— Begin GIVEN MATERIAL —
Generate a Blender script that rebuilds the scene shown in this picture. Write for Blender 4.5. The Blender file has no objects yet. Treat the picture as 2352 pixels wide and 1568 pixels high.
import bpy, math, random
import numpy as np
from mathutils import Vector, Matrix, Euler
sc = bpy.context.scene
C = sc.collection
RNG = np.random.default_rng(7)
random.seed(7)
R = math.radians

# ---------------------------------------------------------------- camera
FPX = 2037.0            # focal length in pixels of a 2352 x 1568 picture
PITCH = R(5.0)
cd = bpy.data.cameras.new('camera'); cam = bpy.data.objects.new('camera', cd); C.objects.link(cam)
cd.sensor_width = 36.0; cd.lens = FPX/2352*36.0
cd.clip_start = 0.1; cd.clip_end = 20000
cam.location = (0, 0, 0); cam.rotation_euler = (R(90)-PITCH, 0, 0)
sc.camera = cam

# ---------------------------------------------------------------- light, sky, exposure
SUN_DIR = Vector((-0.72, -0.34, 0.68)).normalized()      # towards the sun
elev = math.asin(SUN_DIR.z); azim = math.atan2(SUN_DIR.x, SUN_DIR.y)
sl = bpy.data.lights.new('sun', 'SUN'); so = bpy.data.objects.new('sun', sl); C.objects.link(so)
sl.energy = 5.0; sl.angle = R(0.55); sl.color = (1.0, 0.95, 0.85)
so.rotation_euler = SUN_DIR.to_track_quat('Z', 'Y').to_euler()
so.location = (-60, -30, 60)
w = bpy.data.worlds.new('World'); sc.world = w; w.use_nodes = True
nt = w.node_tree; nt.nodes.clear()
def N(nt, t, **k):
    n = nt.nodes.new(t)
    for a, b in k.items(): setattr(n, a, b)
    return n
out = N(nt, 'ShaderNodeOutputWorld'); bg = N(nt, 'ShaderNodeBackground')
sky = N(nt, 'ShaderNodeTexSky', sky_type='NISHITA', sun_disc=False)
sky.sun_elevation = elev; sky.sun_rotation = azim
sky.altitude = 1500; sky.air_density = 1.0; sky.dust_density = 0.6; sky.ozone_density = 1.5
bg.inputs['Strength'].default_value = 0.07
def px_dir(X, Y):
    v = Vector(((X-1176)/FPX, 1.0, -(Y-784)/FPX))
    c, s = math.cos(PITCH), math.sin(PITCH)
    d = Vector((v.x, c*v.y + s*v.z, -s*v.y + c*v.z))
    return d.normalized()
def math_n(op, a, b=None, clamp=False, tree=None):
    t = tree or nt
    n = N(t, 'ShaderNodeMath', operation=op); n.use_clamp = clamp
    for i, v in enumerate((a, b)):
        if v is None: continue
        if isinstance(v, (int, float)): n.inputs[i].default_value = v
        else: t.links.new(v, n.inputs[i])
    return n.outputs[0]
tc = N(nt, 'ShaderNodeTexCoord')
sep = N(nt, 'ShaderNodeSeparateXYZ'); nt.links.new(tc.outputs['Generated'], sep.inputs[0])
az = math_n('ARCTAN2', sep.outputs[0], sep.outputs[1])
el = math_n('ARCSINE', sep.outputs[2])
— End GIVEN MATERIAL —
» **TASK PROMPT**
Copy every line above that holds the word "scene".

» **SOLUTION TO THIS TASK**
Generate a Blender script that rebuilds the scene shown in this picture. Write for Blender 4.5. The Blender file has no objects yet. Treat the picture as 2352 pixels wide and 1568 pixels high.
sc = bpy.context.scene